連休明けの火曜日。重い体を引きずりながら、今週は四日で休みだからと自分に言い聞かせ出社する。
先週までに片付かなかった案件の調整をしているうちに一日は終わってしまった。
19時をすぎると、自分自身で集中力が落ちているのがわかったから、会社を出ることにした。

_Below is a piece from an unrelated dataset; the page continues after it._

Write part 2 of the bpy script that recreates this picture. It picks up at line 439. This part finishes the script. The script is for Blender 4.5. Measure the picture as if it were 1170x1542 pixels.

昼間は暑かったけど、夜になると涼しい風が吹いている。
駅までの10分間。いつも一人でとぼとぼと歩く道を、今日はサッカーがあるということで、
早めに帰る先輩と一緒に歩くことになった。
サッカーに詳しくない僕は、一人暮らしってことくらいしか先輩と接点がなかったから、最近はまっている自炊の話をした。
「最近フライパンを買ったんですよ」
『おー、いいやつ?』
「いや、安いやつです。でも焦げ付かないから料理作るのが楽しいんですよ」
『そうかー、いいね、自炊』
「はい、料理って、上手な人は調理しながら片付けるじゃないですか」
『そだねー、俺はいつもぐちゃぐちゃだわ。片付けがめんどくさいから自炊はしない』
「はは、先輩らしいですね。話は飛躍しちゃうんですけど、人生も終わるときって、綺麗に片付けたほうがいい気がしますよね」
『んー、どうだろ、いつもそういうこと考えてるの?』
「はい、基本的にいつもこんなです」
『そうかー、真面目なんだね』
目の前の信号が点滅しだしたので、二人で走った。
この横断歩道は、おばあちゃんなら渡りきれないくらい長い。
そのわりに青になってる時間は短い。
赤になると、待ってましたとばかりに車が横切る。
少しあがった息を整えながら、僕は先輩に聞いた。
「先輩はそういうこと考えないんですか?」
『考えないなー。サッカーのことと、ビールのこと、あと仕事のことは、考えないな』
そう言ってアハハと笑う先輩は、強い人なんだろうなと思う。
僕なんかと比べ物にくらい強い人なんだろう。
それとも僕が弱すぎるんだろうか。
「死に向かってどんどん片付けていって、最後はなんにも残らないって悲しいですよね」
『うん、悲しい』
「昨日それに気づいてまだネガティブなんです」
あとでわかったんだけど、総武線に乗る先輩は少しだけ遠回りして、僕が乗る電車のホームを通って自分の乗り場に行った。
『料理がうまい人はさ』
「はい」
『料理が終わって、片付けも同時に終わるんでしょ?』
「そうですね」
『片付け終わったキッチンだけ見たらなにも残ってない』
「はい」
『でも、うまい人ってのは、料理と片付けが終わったとき、テーブルにいっぱい美味しそうな料理を並べることができるんじゃない?』
「あ、そっか」
『そう、だから死ぬのも、生きるのもそんなに悪くないんじゃないの?お前の葬式には俺出てやるよ』
「先輩の方が先に死んじゃうんじゃないですか?」
『いや、俺はW杯で日本が優勝するところを見るまで死ねない!』
「あはは、じゃあ、一生死ねないですね」
『そうなんだよーっておい!』
「ありがとうございます、なんか元気でました」
『いやいや、話せて面白かったよ』
「あ、はい。僕もです」
『今度飲みに行こうぜ』
「ぜひ。給料日後じゃないとしんどいですけど」
『そだね。あと、今日サッカー見ること。日本応援しろよ』
「んー、はい。見れたら見ます」
『おっけー、じゃあまた明日』
ちょうど僕の目の前には電車が滑り込んでくる。
エスカレーターに乗る先輩の後姿を見ながら、電車に乗り込む。
さて、今日は帰って何を作ろう。